> BRIEF
Copy out the whole listing exactly as written, leaving the pictures behind.

> PROVIDED DATA
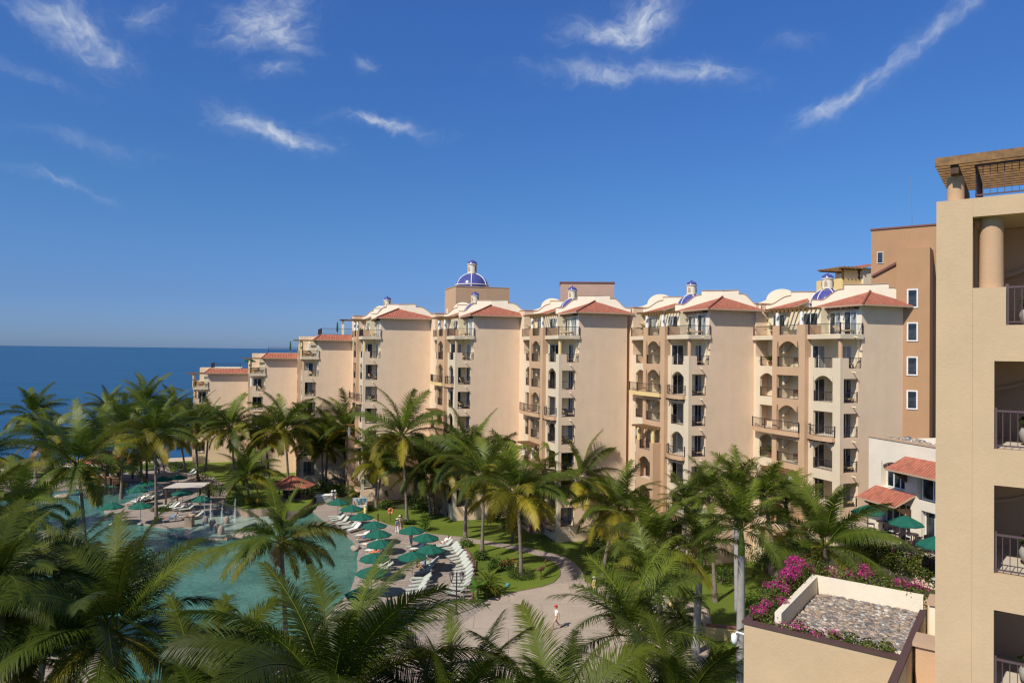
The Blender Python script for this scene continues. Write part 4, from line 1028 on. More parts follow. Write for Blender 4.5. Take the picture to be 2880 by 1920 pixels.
SHR = [(905, 1378, 2.2, 2.4, 'tall dark hedge behind the towel counter', 'hedge'), (965, 1372, 2.2, 2.4, 'tall dark hedge against the first domed block', 'hedge'), (1010, 1370, 2.0, 2.6, 'tall dark hedge touching the cream steps', 'hedge'), (1285, 1415, 2.2, 2.6, 'tall dark hedge behind the short hedge palm', 'hedge'), (1350, 1428, 2.2, 2.8, 'tall dark hedge in the corner of the middle block', 'hedge'), (1640, 1490, 1.8, 2.4, 'tall dark hedge beside the big glossy bush', 'hedge'),
 (1165, 1425, 2.0, 2.6, 'tall dark leafy bush before the middle block', 'shrub'), (1230, 1440, 1.8, 2.2, 'leafy bush behind the path palms', 'shrub'), (1420, 1450, 2.0, 2.6, 'dense dark bush in the shade under the island palm crown', 'shrub'), (1500, 1455, 2.0, 2.8, 'tall dense bush before the penthouse block', 'shrub'), (1585, 1465, 1.6, 2.0, 'dense bush by the white ground floor door', 'shrub'), (1700, 1560, 2.0, 2.2, 'dense bush at the outer path bend below the dark palm', 'shrub'), (1840, 1610, 1.8, 2.2, 'dense bush behind the low feather palm', 'shrub'), (1960, 1600, 2.0, 2.4, 'dense bush between the two grey palm trunks', 'shrub'), (2060, 1560, 2.2, 3.0, 'tall dark bush behind the thick grey trunk', 'shrub'), (2200, 1545, 2.2, 3.0, 'tall dark bush under the dining terrace palm', 'shrub'), (1040, 1405, 1.5, 2.0, 'leafy bush by the cream steps', 'shrub'), (715, 1385, 2.2, 2.6, 'dense bush behind the bank croton bushes', 'shrub'), (560, 1360, 2.2, 2.2, 'dense bush beside the far lawn', 'shrub'), (160, 1340, 2.4, 2.4, 'dense bush beside the beach bar', 'shrub'), (90, 1420, 2.4, 2.8, 'dense dark bush on the far pool rim', 'shrub'),
 (1387, 1614, .75, 1.9, 'tall clipped dark bush on the lawn island'), (1352, 1577, .85, 1.3, 'wide clipped bush behind the tall one on the lawn island'),
       (1432, 1606, 1.0, 1.2, 'rounded island bush with red hibiscus blooms', 'hibiscus', None, RED), (1449, 1605, .45, .95, 'pale cream variegated bush before the island palm', 'shrub', [(.5, .5, .2), (.3, .36, .1)]),
       (1312, 1540, .8, 1.2, 'bright green bush at the corner of the lounger curve', 'shrub', [(.12, .2, .02), (.08, .15, .02)]), (1198, 1492, .9, 2.2, 'tall bright bush at the lawn edge by the parasols', 'shrub', [(.10, .17, .02), (.07, .12, .015)]),
       (1190, 1432, (2.2, 1.2), 1.2, 'dark spreading ficus mound on the lawn'), (1160, 1405, (2.0, 1.0), 1.0, 'low dark hedge behind the ficus mound'), (1083, 1432, 1.0, 1.5, 'bush with orange red blooms under the lawn cycad', 'shrub', None, ORG),
       (1038, 1436, .8, 1.3, 'bush with pink white blooms beside the notice board', 'oleander', None, PINK), (1150, 1474, (1.1, .6), .7, 'low clipped ring hedge at the foot of the life ring palm'),
       (703, 1420, .9, 1.3, 'yellow leaved croton bush on the planted bank', 'croton', [(.34, .27, .02), (.2, .2, .02)], None, 1.05), (728, 1424, 1.0, 1.3, 'dark croton bush with yellow sprigs on the planted bank', 'croton', [(.05, .07, .01), (.09, .09, .01)], YELL, 1.05), (760, 1420, .9, 1.3, 'croton bush with red tinted leaves on the planted bank', 'croton', CROT, None, 1.05),
       (665, 1398, (1.6, 1.0), 2.2, 'leafy bush next to the vine pergola'), (930, 1392, (1.6, 1.0), 1.7, 'hedge bush with lime leaves beside the service counter', 'hedge', [(.1, .14, .015), (.05, .08, .01)]), (965, 1395, (1.6, 1.0), 1.8, 'dark hedge bush under the palm trunk'),
       (1000, 1398, (1.5, 1.0), 1.7, 'dark hedge bush before the block wall', 'hedge'), (1110, 1402, (1.7, 1.0), 1.4, 'croton hedge with orange leaves along the block wall', 'croton', CROT), (1150, 1388, (1.7, .9), 1.4, 'yellow flecked hedge below the banana plant', 'hedge', None, YELL),
       (1250, 1420, (1.6, 1.0), 1.6, 'dark hedge bush behind the leaning path palm', 'hedge'), (1660, 1478, (1.6, 1.1), 2.6, 'big glossy bush before the penthouse block', 'shrub', [(.06, .11, .012), (.04, .08, .01)]), (1700, 1500, (1.5, 1.0), 1.8, 'dark bush beside the maroon pillar'),
       (1760, 1580, (1.8, 1.2), 1.5, 'dark bush on the outer bend of the path'), (1700, 1610, (1.2, 1.0), 1.2, 'grey green low bush behind the path bollard', 'shrub', [(.06, .08, .03)]), (1900, 1640, (1.8, 1.2), 1.8, 'bush with dark leaves beneath the royal palms'), (2030, 1640, (1.6, 1.3), 1.9, 'dark bush on the lawn behind the thick royal palm'),
       (2140, 1590, (1.8, 1.5), 2.4, 'dense bush under the podium flowers'), (2120, 1720, (1.3, 1.0), 2.2, 'bright bush squeezed beside the podium wall', 'shrub', [(.09, .15, .015)]), (2100, 1850, (1.3, 1.0), 1.4, 'bright low bush at the foot of the podium wall', 'shrub', [(.10, .16, .02)]), (1550, 1478, (1.6, .9), 1.2, 'dark hedge before the white ground floor door', 'hedge'),
       (1480, 1478, (1.6, .9), 1.3, 'dark hedge below the path palm crowns', 'hedge'), (1400, 1462, (1.6, .9), 1.5, 'shaded hedge near the middle block', 'hedge'), (342, 1372, (1.3, .7), .9, 'dark bush with red leaves at the water channel', 'croton', CROT), (500, 1325, (2.5, 1.2), 1.4, 'dark hedge beside the far path'),
       (450, 1440, (1.4, .7), .9, 'low green bush at the foot of the lounger terrace palm'), (590, 1398, (2.6, 1.3), 1.4, 'dark hedge in the shade beside the parasol'), (780, 1380, (2.0, 1.0), 2.0, 'green bush before the gazebo counter'), (1900, 1600, (1.6, 1.2), 1.6, 'yellow flowering bush by the plaza', 'shrub', None, YELL),
       (860, 1390, (1.4, .9), 1.2, 'lime bush at the gazebo side', 'shrub', [(.12, .17, .02)]), (20, 1380, (4, 1.5), 2.0, 'long dark hedge before the beach bridge', 'hedge'), (240, 1352, (3, 1.0), 1.2, 'dark hedge along the far water arm', 'hedge'), (300, 1620, (2.2, 1.6), 2.6, 'shaded bush on the pool bank behind the steps palm'), (20, 1900, (1.6, 1.4), 2.4, 'dark bush in the frame corner beside the pool steps'), (425, 1590, (2.2, 1.4), 2.0, 'dark bush on the pool bank among the palm fronds')]
for s in SHR: shrub(s[0], s[1], s[2], s[3], s[4], *(s[5:]))
# ring hedge round the island palm
p = G(1466, 1622, .2); root = empty('ring_hedge', (p.x, p.y, .2), 0, 'round clipped hedge ring at the foot of the island palm', 'hedge'); rr = random.Random(3); mb = MB()
for k in range(12): a = k * math.pi / 6; clump(mb, (.95 * math.cos(a), .95 * math.sin(a), .35), (.5, .5, .36), 130, .07, rr, [(.08, .11, .02), (.05, .08, .015)])
clump(mb, (0, 0, .35), (.9, .9, .36), 300, .07, rr, [(.08, .11, .02)]); mb.obj('foliage', root, fix=False)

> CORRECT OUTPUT
The Blender Python script for this scene continues. Write part 4, from line 1028 on. More parts follow. Write for Blender 4.5. Take the picture to be 2880 by 1920 pixels.
SHR = [(905, 1378, 2.2, 2.4, 'tall dark hedge behind the towel counter', 'hedge'), (965, 1372, 2.2, 2.4, 'tall dark hedge against the first domed block', 'hedge'), (1010, 1370, 2.0, 2.6, 'tall dark hedge touching the cream steps', 'hedge'), (1285, 1415, 2.2, 2.6, 'tall dark hedge behind the short hedge palm', 'hedge'), (1350, 1428, 2.2, 2.8, 'tall dark hedge in the corner of the middle block', 'hedge'), (1640, 1490, 1.8, 2.4, 'tall dark hedge beside the big glossy bush', 'hedge'),
 (1165, 1425, 2.0, 2.6, 'tall dark leafy bush before the middle block', 'shrub'), (1230, 1440, 1.8, 2.2, 'leafy bush behind the path palms', 'shrub'), (1420, 1450, 2.0, 2.6, 'dense dark bush in the shade under the island palm crown', 'shrub'), (1500, 1455, 2.0, 2.8, 'tall dense bush before the penthouse block', 'shrub'), (1585, 1465, 1.6, 2.0, 'dense bush by the white ground floor door', 'shrub'), (1700, 1560, 2.0, 2.2, 'dense bush at the outer path bend below the dark palm', 'shrub'), (1840, 1610, 1.8, 2.2, 'dense bush behind the low feather palm', 'shrub'), (1960, 1600, 2.0, 2.4, 'dense bush between the two grey palm trunks', 'shrub'), (2060, 1560, 2.2, 3.0, 'tall dark bush behind the thick grey trunk', 'shrub'), (2200, 1545, 2.2, 3.0, 'tall dark bush under the dining terrace palm', 'shrub'), (1040, 1405, 1.5, 2.0, 'leafy bush by the cream steps', 'shrub'), (715, 1385, 2.2, 2.6, 'dense bush behind the bank croton bushes', 'shrub'), (560, 1360, 2.2, 2.2, 'dense bush beside the far lawn', 'shrub'), (160, 1340, 2.4, 2.4, 'dense bush beside the beach bar', 'shrub'), (90, 1420, 2.4, 2.8, 'dense dark bush on the far pool rim', 'shrub'),
 (1387, 1614, .75, 1.9, 'tall clipped dark bush on the lawn island'), (1352, 1577, .85, 1.3, 'wide clipped bush behind the tall one on the lawn island'),
       (1432, 1606, 1.0, 1.2, 'rounded island bush with red hibiscus blooms', 'hibiscus', None, RED), (1449, 1605, .45, .95, 'pale cream variegated bush before the island palm', 'shrub', [(.5, .5, .2), (.3, .36, .1)]),
       (1312, 1540, .8, 1.2, 'bright green bush at the corner of the lounger curve', 'shrub', [(.12, .2, .02), (.08, .15, .02)]), (1198, 1492, .9, 2.2, 'tall bright bush at the lawn edge by the parasols', 'shrub', [(.10, .17, .02), (.07, .12, .015)]),
       (1190, 1432, (2.2, 1.2), 1.2, 'dark spreading ficus mound on the lawn'), (1160, 1405, (2.0, 1.0), 1.0, 'low dark hedge behind the ficus mound'), (1083, 1432, 1.0, 1.5, 'bush with orange red blooms under the lawn cycad', 'shrub', None, ORG),
       (1038, 1436, .8, 1.3, 'bush with pink white blooms beside the notice board', 'oleander', None, PINK), (1150, 1474, (1.1, .6), .7, 'low clipped ring hedge at the foot of the life ring palm'),
       (703, 1420, .9, 1.3, 'yellow leaved croton bush on the planted bank', 'croton', [(.34, .27, .02), (.2, .2, .02)], None, 1.05), (728, 1424, 1.0, 1.3, 'dark croton bush with yellow sprigs on the planted bank', 'croton', [(.05, .07, .01), (.09, .09, .01)], YELL, 1.05), (760, 1420, .9, 1.3, 'croton bush with red tinted leaves on the planted bank', 'croton', CROT, None, 1.05),
       (665, 1398, (1.6, 1.0), 2.2, 'leafy bush next to the vine pergola'), (930, 1392, (1.6, 1.0), 1.7, 'hedge bush with lime leaves beside the service counter', 'hedge', [(.1, .14, .015), (.05, .08, .01)]), (965, 1395, (1.6, 1.0), 1.8, 'dark hedge bush under the palm trunk'),
       (1000, 1398, (1.5, 1.0), 1.7, 'dark hedge bush before the block wall', 'hedge'), (1110, 1402, (1.7, 1.0), 1.4, 'croton hedge with orange leaves along the block wall', 'croton', CROT), (1150, 1388, (1.7, .9), 1.4, 'yellow flecked hedge below the banana plant', 'hedge', None, YELL),
       (1250, 1420, (1.6, 1.0), 1.6, 'dark hedge bush behind the leaning path palm', 'hedge'), (1660, 1478, (1.6, 1.1), 2.6, 'big glossy bush before the penthouse block', 'shrub', [(.06, .11, .012), (.04, .08, .01)]), (1700, 1500, (1.5, 1.0), 1.8, 'dark bush beside the maroon pillar'),
       (1760, 1580, (1.8, 1.2), 1.5, 'dark bush on the outer bend of the path'), (1700, 1610, (1.2, 1.0), 1.2, 'grey green low bush behind the path bollard', 'shrub', [(.06, .08, .03)]), (1900, 1640, (1.8, 1.2), 1.8, 'bush with dark leaves beneath the royal palms'), (2030, 1640, (1.6, 1.3), 1.9, 'dark bush on the lawn behind the thick royal palm'),
       (2140, 1590, (1.8, 1.5), 2.4, 'dense bush under the podium flowers'), (2120, 1720, (1.3, 1.0), 2.2, 'bright bush squeezed beside the podium wall', 'shrub', [(.09, .15, .015)]), (2100, 1850, (1.3, 1.0), 1.4, 'bright low bush at the foot of the podium wall', 'shrub', [(.10, .16, .02)]), (1550, 1478, (1.6, .9), 1.2, 'dark hedge before the white ground floor door', 'hedge'),
       (1480, 1478, (1.6, .9), 1.3, 'dark hedge below the path palm crowns', 'hedge'), (1400, 1462, (1.6, .9), 1.5, 'shaded hedge near the middle block', 'hedge'), (342, 1372, (1.3, .7), .9, 'dark bush with red leaves at the water channel', 'croton', CROT), (500, 1325, (2.5, 1.2), 1.4, 'dark hedge beside the far path'),
       (450, 1440, (1.4, .7), .9, 'low green bush at the foot of the lounger terrace palm'), (590, 1398, (2.6, 1.3), 1.4, 'dark hedge in the shade beside the parasol'), (780, 1380, (2.0, 1.0), 2.0, 'green bush before the gazebo counter'), (1900, 1600, (1.6, 1.2), 1.6, 'yellow flowering bush by the plaza', 'shrub', None, YELL),
       (860, 1390, (1.4, .9), 1.2, 'lime bush at the gazebo side', 'shrub', [(.12, .17, .02)]), (20, 1380, (4, 1.5), 2.0, 'long dark hedge before the beach bridge', 'hedge'), (240, 1352, (3, 1.0), 1.2, 'dark hedge along the far water arm', 'hedge'), (300, 1620, (2.2, 1.6), 2.6, 'shaded bush on the pool bank behind the steps palm'), (20, 1900, (1.6, 1.4), 2.4, 'dark bush in the frame corner beside the pool steps'), (425, 1590, (2.2, 1.4), 2.0, 'dark bush on the pool bank among the palm fronds')]
for s in SHR: shrub(s[0], s[1], s[2], s[3], s[4], *(s[5:]))
# ring hedge round the island palm
p = G(1466, 1622, .2); root = empty('ring_hedge', (p.x, p.y, .2), 0, 'round clipped hedge ring at the foot of the island palm', 'hedge'); rr = random.Random(3); mb = MB()
for k in range(12): a = k * math.pi / 6; clump(mb, (.95 * math.cos(a), .95 * math.sin(a), .35), (.5, .5, .36), 130, .07, rr, [(.08, .11, .02), (.05, .08, .015)])
clump(mb, (0, 0, .35), (.9, .9, .36), 300, .07, rr, [(.08, .11, .02)]); mb.obj('foliage', root, fix=False)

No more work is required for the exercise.